§ Request
Pictures stay out of the copy. Please reproduce only the lines between the one holding "Model this scene in Blender with a Python script. Write" and the one holding "from mathutils.geometry import", inclusive.

§ Entries provided
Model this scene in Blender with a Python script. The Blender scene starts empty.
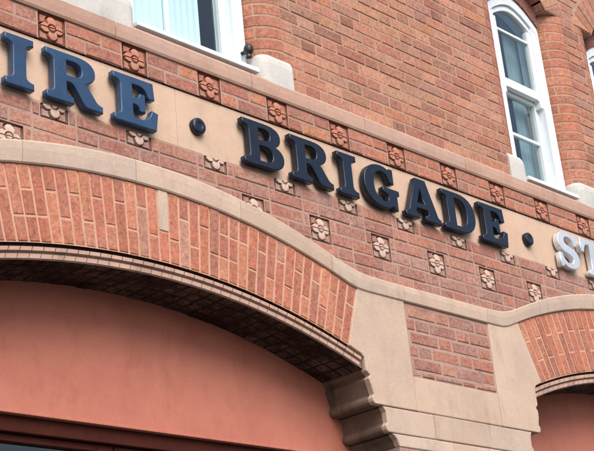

--

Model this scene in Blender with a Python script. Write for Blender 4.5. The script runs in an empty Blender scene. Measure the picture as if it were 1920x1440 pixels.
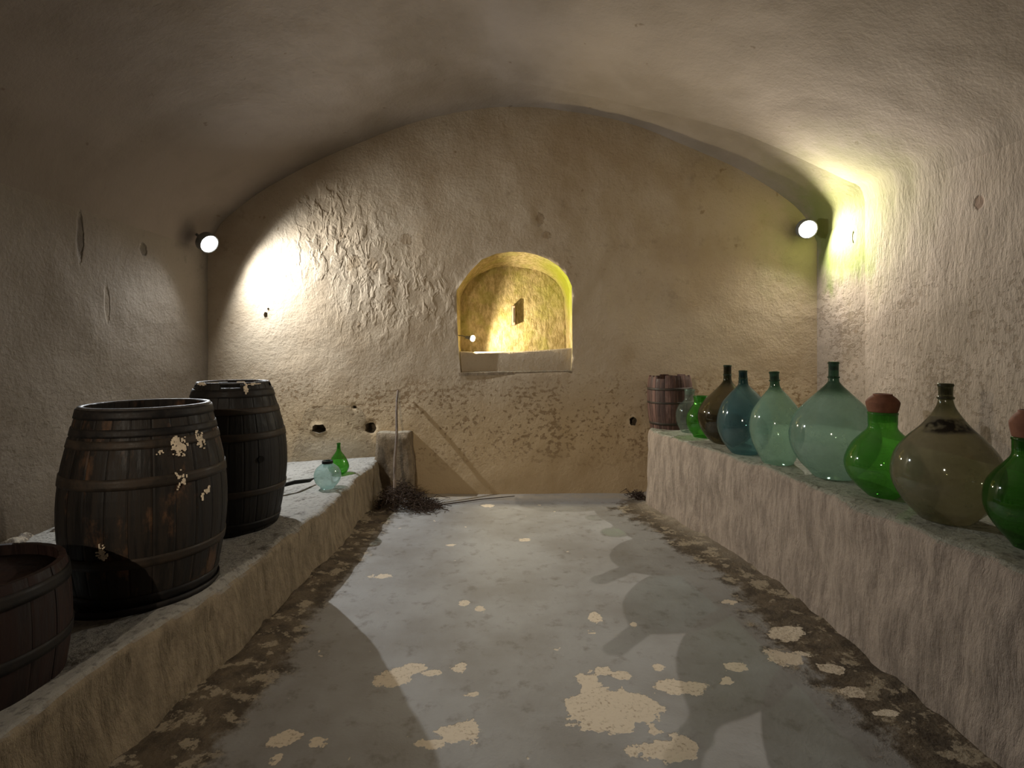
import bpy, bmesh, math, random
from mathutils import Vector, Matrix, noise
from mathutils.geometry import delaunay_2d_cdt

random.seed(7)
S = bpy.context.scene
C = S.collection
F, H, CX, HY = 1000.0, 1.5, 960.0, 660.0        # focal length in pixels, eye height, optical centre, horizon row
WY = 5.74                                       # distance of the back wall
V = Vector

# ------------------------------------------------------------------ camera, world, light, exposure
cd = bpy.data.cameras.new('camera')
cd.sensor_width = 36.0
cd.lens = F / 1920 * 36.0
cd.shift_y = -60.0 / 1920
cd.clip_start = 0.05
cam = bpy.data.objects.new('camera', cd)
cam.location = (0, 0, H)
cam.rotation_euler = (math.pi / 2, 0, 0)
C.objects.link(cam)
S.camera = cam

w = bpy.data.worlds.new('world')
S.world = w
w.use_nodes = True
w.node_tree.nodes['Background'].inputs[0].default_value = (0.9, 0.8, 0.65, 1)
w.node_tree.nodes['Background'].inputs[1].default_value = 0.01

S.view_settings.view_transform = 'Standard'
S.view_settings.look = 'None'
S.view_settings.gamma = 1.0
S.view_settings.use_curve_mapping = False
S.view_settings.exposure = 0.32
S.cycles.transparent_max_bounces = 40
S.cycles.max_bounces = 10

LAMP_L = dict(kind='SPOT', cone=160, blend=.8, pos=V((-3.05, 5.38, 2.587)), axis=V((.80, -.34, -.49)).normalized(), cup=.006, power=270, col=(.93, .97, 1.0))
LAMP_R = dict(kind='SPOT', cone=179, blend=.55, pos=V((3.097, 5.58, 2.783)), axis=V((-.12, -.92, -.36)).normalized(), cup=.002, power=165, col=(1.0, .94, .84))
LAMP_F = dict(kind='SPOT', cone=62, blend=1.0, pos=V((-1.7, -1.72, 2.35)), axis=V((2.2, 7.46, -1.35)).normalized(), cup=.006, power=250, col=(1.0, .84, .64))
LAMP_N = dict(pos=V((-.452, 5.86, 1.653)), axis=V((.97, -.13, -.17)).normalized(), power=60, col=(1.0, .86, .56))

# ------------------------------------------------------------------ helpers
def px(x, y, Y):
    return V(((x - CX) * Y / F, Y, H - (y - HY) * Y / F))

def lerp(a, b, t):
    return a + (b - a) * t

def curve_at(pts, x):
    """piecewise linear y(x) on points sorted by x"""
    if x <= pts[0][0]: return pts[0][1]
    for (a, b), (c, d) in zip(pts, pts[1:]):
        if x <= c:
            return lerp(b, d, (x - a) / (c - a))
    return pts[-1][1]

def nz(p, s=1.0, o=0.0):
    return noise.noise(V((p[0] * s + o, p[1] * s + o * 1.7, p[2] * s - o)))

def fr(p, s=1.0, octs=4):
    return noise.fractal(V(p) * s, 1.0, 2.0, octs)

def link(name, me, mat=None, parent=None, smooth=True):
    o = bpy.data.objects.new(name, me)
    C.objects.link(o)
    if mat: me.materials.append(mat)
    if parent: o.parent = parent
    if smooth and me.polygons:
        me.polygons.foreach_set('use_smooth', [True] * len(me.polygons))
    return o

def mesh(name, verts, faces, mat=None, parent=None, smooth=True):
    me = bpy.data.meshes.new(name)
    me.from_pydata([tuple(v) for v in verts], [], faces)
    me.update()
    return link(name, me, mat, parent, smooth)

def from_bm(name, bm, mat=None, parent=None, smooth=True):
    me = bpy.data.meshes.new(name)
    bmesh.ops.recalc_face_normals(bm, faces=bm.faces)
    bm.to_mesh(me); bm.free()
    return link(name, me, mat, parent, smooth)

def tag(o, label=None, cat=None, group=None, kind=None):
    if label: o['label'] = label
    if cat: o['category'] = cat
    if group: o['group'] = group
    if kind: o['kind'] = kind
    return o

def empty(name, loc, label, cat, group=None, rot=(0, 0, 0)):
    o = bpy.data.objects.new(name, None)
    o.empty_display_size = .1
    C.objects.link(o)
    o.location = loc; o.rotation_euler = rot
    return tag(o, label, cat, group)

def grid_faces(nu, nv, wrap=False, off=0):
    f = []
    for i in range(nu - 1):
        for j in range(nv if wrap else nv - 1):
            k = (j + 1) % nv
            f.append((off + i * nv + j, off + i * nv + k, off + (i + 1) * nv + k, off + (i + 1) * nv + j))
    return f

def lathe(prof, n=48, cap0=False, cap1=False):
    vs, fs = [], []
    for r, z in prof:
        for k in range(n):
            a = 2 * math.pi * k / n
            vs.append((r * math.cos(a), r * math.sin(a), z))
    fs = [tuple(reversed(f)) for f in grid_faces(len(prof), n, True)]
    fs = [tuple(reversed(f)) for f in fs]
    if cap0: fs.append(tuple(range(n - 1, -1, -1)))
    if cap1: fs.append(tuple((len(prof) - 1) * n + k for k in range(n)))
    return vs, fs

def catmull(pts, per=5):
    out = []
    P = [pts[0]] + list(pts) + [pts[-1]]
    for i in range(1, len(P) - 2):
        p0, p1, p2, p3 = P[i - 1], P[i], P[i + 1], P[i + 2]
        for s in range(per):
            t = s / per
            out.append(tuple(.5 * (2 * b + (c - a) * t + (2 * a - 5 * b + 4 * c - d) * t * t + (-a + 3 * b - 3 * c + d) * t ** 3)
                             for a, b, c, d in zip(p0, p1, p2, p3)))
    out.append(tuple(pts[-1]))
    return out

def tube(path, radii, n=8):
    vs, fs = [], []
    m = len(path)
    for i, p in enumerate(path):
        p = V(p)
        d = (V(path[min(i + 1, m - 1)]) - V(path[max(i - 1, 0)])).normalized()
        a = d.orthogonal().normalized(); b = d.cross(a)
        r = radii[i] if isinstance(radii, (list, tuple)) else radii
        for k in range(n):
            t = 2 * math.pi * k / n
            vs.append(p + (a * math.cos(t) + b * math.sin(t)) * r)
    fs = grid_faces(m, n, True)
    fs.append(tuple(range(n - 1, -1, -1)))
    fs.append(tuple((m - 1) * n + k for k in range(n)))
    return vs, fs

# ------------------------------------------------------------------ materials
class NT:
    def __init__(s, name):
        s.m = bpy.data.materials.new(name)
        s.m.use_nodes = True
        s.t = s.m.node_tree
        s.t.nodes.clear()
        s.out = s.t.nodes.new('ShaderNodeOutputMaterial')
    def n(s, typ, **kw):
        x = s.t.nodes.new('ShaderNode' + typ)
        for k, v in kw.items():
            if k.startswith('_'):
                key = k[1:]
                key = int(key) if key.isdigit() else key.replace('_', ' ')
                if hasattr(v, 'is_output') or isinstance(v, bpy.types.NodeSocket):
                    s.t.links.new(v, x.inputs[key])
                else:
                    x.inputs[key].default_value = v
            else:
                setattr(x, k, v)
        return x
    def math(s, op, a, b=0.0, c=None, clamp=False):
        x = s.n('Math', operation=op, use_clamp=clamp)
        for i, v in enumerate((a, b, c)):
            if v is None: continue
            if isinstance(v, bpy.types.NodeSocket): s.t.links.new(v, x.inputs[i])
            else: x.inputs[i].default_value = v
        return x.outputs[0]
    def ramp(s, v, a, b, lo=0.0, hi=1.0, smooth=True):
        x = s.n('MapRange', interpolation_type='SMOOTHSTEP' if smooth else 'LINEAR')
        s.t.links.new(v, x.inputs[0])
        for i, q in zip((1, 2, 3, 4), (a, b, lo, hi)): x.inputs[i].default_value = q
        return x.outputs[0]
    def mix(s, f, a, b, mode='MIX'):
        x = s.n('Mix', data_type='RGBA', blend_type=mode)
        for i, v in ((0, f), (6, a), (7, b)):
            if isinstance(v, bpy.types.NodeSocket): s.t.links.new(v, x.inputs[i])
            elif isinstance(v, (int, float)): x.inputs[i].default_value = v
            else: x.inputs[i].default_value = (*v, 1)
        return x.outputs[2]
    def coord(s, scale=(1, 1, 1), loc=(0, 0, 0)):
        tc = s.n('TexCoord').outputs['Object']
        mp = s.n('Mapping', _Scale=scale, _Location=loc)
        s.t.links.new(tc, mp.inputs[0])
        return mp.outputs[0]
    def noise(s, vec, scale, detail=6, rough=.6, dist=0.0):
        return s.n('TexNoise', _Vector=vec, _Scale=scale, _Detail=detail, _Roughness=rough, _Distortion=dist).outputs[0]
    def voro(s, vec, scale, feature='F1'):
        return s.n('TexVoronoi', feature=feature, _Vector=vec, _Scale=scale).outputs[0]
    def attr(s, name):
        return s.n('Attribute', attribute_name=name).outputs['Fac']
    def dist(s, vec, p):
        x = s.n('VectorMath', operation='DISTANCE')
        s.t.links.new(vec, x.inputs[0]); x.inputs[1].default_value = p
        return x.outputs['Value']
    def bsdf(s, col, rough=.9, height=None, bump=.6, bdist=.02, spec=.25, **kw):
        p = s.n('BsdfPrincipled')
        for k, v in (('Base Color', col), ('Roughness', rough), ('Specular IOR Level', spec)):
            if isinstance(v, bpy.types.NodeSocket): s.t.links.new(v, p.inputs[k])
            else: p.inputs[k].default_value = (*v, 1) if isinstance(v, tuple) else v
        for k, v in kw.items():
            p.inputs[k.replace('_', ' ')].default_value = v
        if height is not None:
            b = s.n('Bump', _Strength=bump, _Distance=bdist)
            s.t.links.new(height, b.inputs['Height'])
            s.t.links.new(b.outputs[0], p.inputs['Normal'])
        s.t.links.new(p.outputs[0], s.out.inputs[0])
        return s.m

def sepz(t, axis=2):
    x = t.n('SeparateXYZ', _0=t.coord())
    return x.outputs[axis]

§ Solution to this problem
Model this scene in Blender with a Python script. Write for Blender 4.5. The script runs in an empty Blender scene. Measure the picture as if it were 1920x1440 pixels.
import bpy, bmesh, math, random
from mathutils import Vector, Matrix, noise
from mathutils.geometry import delaunay_2d_cdt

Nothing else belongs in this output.